Skomal and his team spent about a year on the island with the camera, which enables tracking of sharks at depths of 300 feet.

“We wanted to test the new tool, sharkcam—the drone if you will—in a place where we could really run it through the riggers of following sharks and where we had good visibility,” he told Entertainment Weekly.

They also wanted to solve a mystery:

“Whenever you have white sharks and seals together, usually you see white sharks attack and eat the seals. Certainly Discovery Channel has covered that extensively on Shark Week numerous times. But Guadalupe is a place where you just typically do not see that kind of behavior. We’re wondering: there’s seals there, there’s sharks there, what is going on? Where are these attacks occurring? Or maybe they’re not occurring at all….How do white sharks behave around Guadalupe Island after they leave the boats that are chumming them in? Are they going and attacking seals at night? Are they doing things at depths? Or are they just going away and ignoring them?

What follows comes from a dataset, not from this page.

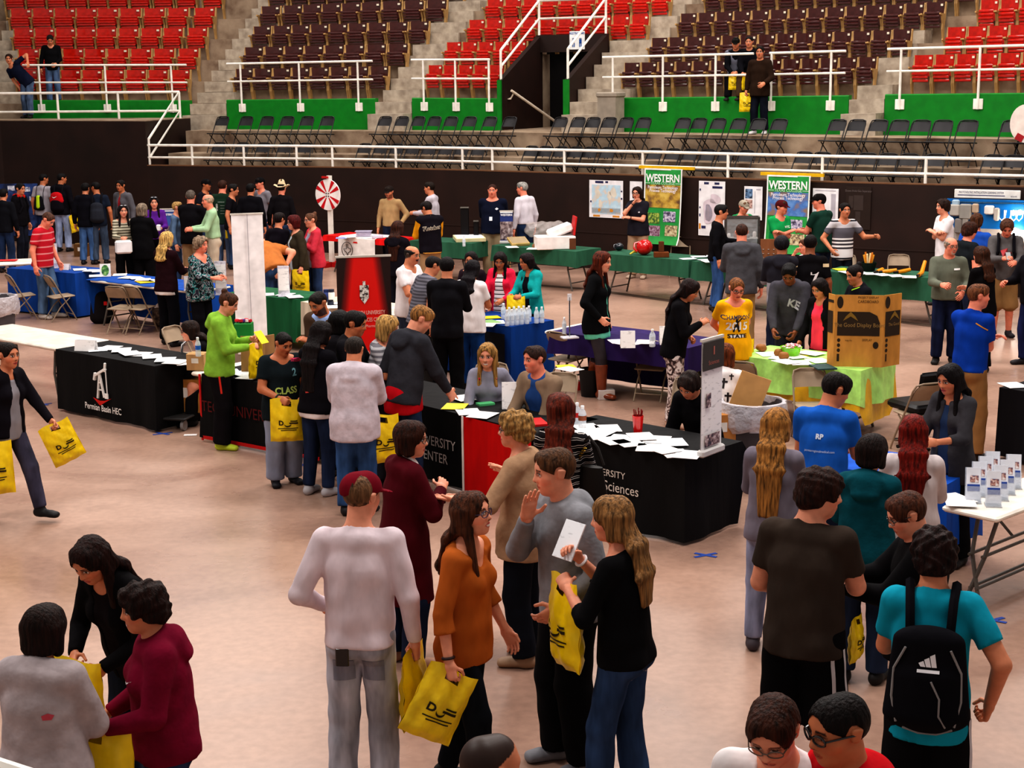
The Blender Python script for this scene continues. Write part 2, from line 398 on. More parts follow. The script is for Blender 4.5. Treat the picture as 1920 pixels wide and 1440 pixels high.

Those were the questions we had.”

Part of the program shows the team tagging a shark, and then the sharkcam tacking that shark, dubbed Johnny. But then another shark attacks the drone.

“We tested it in Cape Cod for Shark Week 2013, and had great success. I think all of us were really surprised, including the engineers, that the darn thing worked and was able to actually follow a fish. That was really the first time we were able to follow a large marine animal and film it using a drone,” Skomal said.

“The engineers get a little bit nervous, a little overprotective, so I figured I‘d have a little fun with them. I was teasing them. I said, ’Look, these sharks might eat this thing,' and never anticipated it in Cape Cod. The sharks ignored it.

“We took it to Guadalupe, and it came back after one track, and it was all scratched up. We said, ‘Whoa, what the heck is going on here?’ My teasing had come to fruition. I was really quite surprised, not only at the fact that white sharks were attacking it, but that it wasn’t actually the white shark we were tracking. These were other animals that were in the area and viewed the drone as a prey item, and then attacked with incredible force and great vigor.”

Several other programs during Shark Week tackle “jaws,” with some linked to the popular movie.

Air Jaws: Fin of Fury has already aired twice, showing filmmaker Jeff Kurrand his team embark on a world wide mission to track down the missing “mega-shark” Colossus.

A program set for noon EDT on Tuesday, Blood in the Water, reveals the true story behind the bloody shark attacks of 1916 that inspired the movie “Jaws.”

At 6 p.m. Tuesday, I Escaped Jaws will air. 

“These are the harrowing first-hand tales, many caught on camera, of people who stared into the jaws of a shark and survived,” according to the Discovery Channel.